Short exercise>
Look below for the line with "Write the bpy" and the line with "R = math.radians"; repeat exactly those two lines and all lines between them, but no pictures.

______________________________

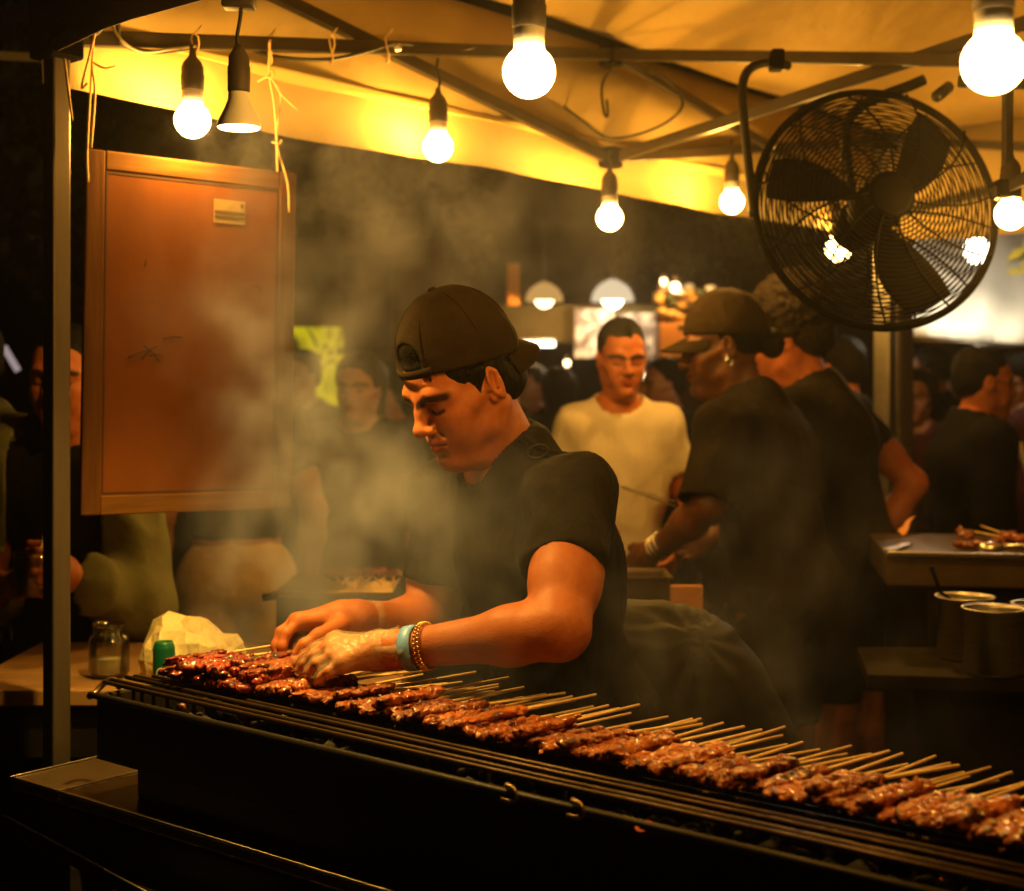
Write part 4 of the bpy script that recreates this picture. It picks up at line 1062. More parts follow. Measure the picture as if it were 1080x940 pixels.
def left_hand(g, o=0.0):
    mcp = [P(353, 677, 2.175), P(350, 683, 2.152), P(354, 691, 2.132), P(362, 700, 2.118)]
    g.cap(WL, P(402, 687, 2.135), .026+o, .027+o, .02)
    for q in mcp: g.cap(P(400, 687, 2.14), q, .021+o, .0135+o, .016)
    g.cap(mcp[0], mcp[3], .013+o, .012+o, .012)
    chain(g, [mcp[0], P(334, 684, 2.18), P(322, 693, 2.187), P(313, 701, 2.19)], [r+o for r in FR])
    chain(g, [mcp[1], P(331, 692, 2.153), P(322, 701, 2.158), P(317, 708, 2.164)], [r+o for r in FR])
    chain(g, [mcp[2], P(335, 700, 2.128), P(328, 709, 2.136), P(325, 715, 2.146)], [r+o for r in FR])
    chain(g, [mcp[3], P(347, 709, 2.112), P(339, 715, 2.118), P(334, 719, 2.126)], [r+o-.001 for r in FR])
    chain(g, [P(392, 680, 2.17), P(362, 688, 2.205), P(338, 697, 2.21), P(322, 702, 2.206)], [.015+o, .012+o, .010+o, .008+o], .01)
def right_hand(g):
    mcp = [P(315, 656, 2.325), P(312, 654, 2.35), P(315, 657, 2.375), P(322, 661, 2.395)]
    g.cap(WR, P(362, 652, 2.355), .0255, .026, .02)
    for q in mcp: g.cap(P(358, 652, 2.355), q, .020, .0125, .016)
    g.cap(mcp[0], mcp[3], .0125, .0115, .012)
    chain(g, [mcp[0], P(302, 668, 2.30), P(297.5, 682, 2.29), P(297, 695, 2.288)], FR)
    chain(g, [mcp[1], P(296, 667, 2.335), P(291, 681, 2.325), P(292, 694, 2.318)], FR)
    chain(g, [mcp[2], P(298, 670, 2.365), P(293, 683, 2.358), P(296, 694, 2.35)], FR)
    chain(g, [mcp[3], P(307, 673, 2.39), P(303, 684, 2.385), P(304, 693, 2.38)], [r-.001 for r in FR])
    chain(g, [P(358, 660, 2.325), P(336, 671, 2.285), P(321, 681, 2.272), P(312, 690, 2.268)], [.016, .0115, .0100, .0078], .01)
parts = [head_mesh(HF, P(534, 478, 2.405), .0019, brow=1.25, neck_r=.056)]
nh = len(parts[0][0])
q = np.array([SLk, EL, WL, P(310, 720, 2.15)]); g = Grid(q.min(0)-.07, q.max(0)+.07, .0026)
g.cap(SLk, EL, .054, .041, .03); g.cap(SLk+(EL-SLk)*.35, SLk+(EL-SLk)*.66, .050, .047, .04)
g.cap(EL, EL+(WL-EL)*.28, .037, .0385, .03); g.cap(EL+(WL-EL)*.28, WL, .0385, .026, .03); left_hand(g); parts.append(relax(g.mesh(), 1, .3))
q = np.array([SRk, ER, WR, P(295, 700, 2.3)]); g = Grid(q.min(0)-.07, q.max(0)+.07, .0026)
arm_prims(g, SRk, ER, WR, .002, 1.02); right_hand(g); parts.append(relax(g.mesh(), 1, .3))
hipd = np.cross(TFW, UP); hips = [PEL+hipd*s*.09-UP*.05 for s in (-1, 1)]; knees = [PEL+hipd*s*.1-UP*.45+TFW*.03 for s in (-1, 1)]
ank = [np.array([k_[0], k_[1], .08])-TFW*.03 for k_ in knees]
q = np.array([PEL, NK, SLk, SRk]+ank); g = Grid(q.min(0)-.17, q.max(0)+.17, .012)
torso_prims(g, PEL, NK, SLk, SRk, TFW, -.004)
for h, kk, a in zip(hips, knees, ank):
    g.cap(h, kk, .08, .056, .04); g.cap(kk, a, .056, .036, .04); g.cap(a, a+TFW*.12-UP*.045, .036, .03, .03)
parts.append(g.mesh())
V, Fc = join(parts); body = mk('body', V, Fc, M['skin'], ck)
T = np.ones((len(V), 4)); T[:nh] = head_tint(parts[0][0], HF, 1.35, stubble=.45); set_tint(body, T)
tee = shirt_mesh(PEL, NK, SLk, SRk, TFW, EL, ER, cutL=.57, cutR=.62, off=.012, res=.006, amp=.013, seed=11, neck_r=.066, sleeve=.013, headfr=HF)
to = mk('t_shirt', *tee, M['tee_black'], ck)
mk('trousers', *trousers_mesh(PEL, TFW, hips, knees, ank), M['trousers'], ck)
for a in ank: shoe(ck, a, TFW, M['black_plastic'])
mk('hair', *hair_mesh(HF, 'under_cap', .003), M['hair'], ck)
capo = cap_thing(HF, ck, M['cap_cook'], -1, front_arch=True, height=.164, bill_droop=.75, res=.003, bill_len=.050)
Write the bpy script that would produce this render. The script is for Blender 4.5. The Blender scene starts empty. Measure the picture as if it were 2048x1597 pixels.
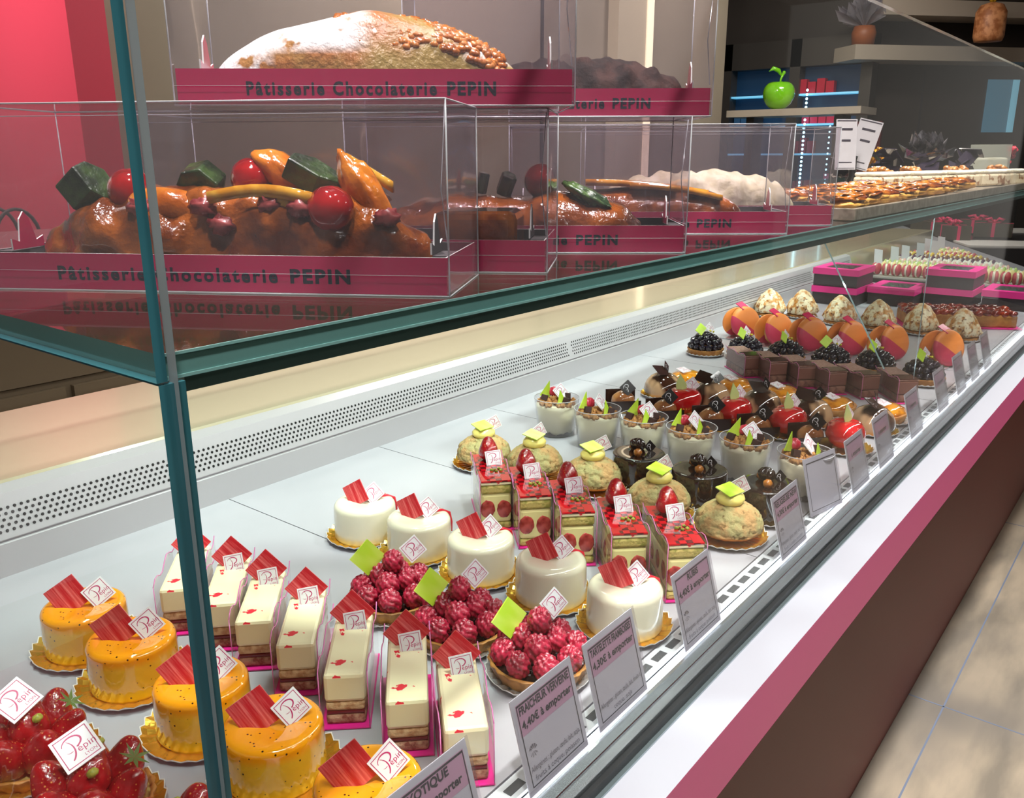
import bpy, math, random
from mathutils import Vector, Matrix, noise
C = bpy.context.scene.collection
PI = math.pi
Z0 = 0.88          # height of the cold deck above the shop floor
CAM_H = 0.42       # camera height above the deck
R = math.radians

# ------------------------------------------------------------------ camera
cam = bpy.data.cameras.new('camera')
cam.sensor_fit = 'HORIZONTAL'; cam.sensor_width = 36.0
cam.lens = 1702.0 / 2048.0 * 36.0
cam.clip_start = 0.01
co = bpy.data.objects.new('camera', cam); C.objects.link(co)
_f = Vector((0.75319322, 0.59776593, -0.27454666)); _r = Vector((0.62096371, -0.7838333, -0.00307122)); _u = Vector((0.21703468, 0.16817029, 0.96156887))
co.matrix_world = Matrix(((_r.x, _u.x, -_f.x, 0), (_r.y, _u.y, -_f.y, 0), (_r.z, _u.z, -_f.z, Z0 + CAM_H), (0, 0, 0, 1)))
bpy.context.scene.camera = co

# ------------------------------------------------------------------ world, lamps, exposure
vs = bpy.context.scene.view_settings
vs.view_transform = 'Standard'; vs.look = 'None'; vs.gamma = 1.0; vs.use_curve_mapping = False
vs.exposure = 0.0
bpy.context.scene.cycles.transparent_max_bounces = 32
cy = bpy.context.scene.cycles
cy.max_bounces = 7; cy.diffuse_bounces = 3; cy.glossy_bounces = 3; cy.use_adaptive_sampling = True; cy.adaptive_threshold = 0.08
cy.sample_clamp_indirect = 4.0
bpy.context.scene.cycles.use_denoising = True
w = bpy.data.worlds.new('shop_light'); bpy.context.scene.world = w; w.use_nodes = True
w.node_tree.nodes['Background'].inputs[0].default_value = (1.0, 0.93, 0.86, 1)
w.node_tree.nodes['Background'].inputs[1].default_value = 0.18

def area(name, loc, size, watts, color=(1, 0.95, 0.88), aim=None, spread=180, sizey=None):
    l = bpy.data.lights.new(name, 'AREA'); l.energy = watts; l.color = color
    l.shape = 'DISK' if sizey is None else 'RECTANGLE'; l.size = size
    if sizey is not None: l.size_y = sizey
    l.spread = R(spread)
    o = bpy.data.objects.new(name, l); C.objects.link(o)
    o.location = (loc[0], loc[1], loc[2] + Z0)
    d = Vector(aim if aim else (loc[0], loc[1], loc[2] - 1)) - Vector(loc)
    o.rotation_euler = d.to_track_quat('-Z', 'Y').to_euler()
    return o
for i, (x, y) in enumerate([(-0.1, -0.05), (0.6, -0.05), (1.3, -0.05), (2.0, -0.05), (2.7, 0.0), (0.3, 0.6), (1.2, 0.6), (2.2, 0.6)]):
    area('ceiling_spot', (x, y, 1.72), 0.11, 6.6, (1, 0.97, 0.94), aim=(x + 0.15, 0.5, 0.0), spread=75)
area('ceiling_spot', (3.4, 0.3, 1.72), 0.3, 14.0)
area('ceiling_spot', (4.6, 1.2, 1.72), 0.3, 10.0)
area('ceiling_spot', (0.7, -1.3, 1.72), 0.35, 6.0)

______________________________

Result below>
Write the bpy script that would produce this render. The script is for Blender 4.5. The Blender scene starts empty. Measure the picture as if it were 2048x1597 pixels.
import bpy, math, random
from mathutils import Vector, Matrix, noise
C = bpy.context.scene.collection
PI = math.pi
Z0 = 0.88          # height of the cold deck above the shop floor
CAM_H = 0.42       # camera height above the deck
R = math.radians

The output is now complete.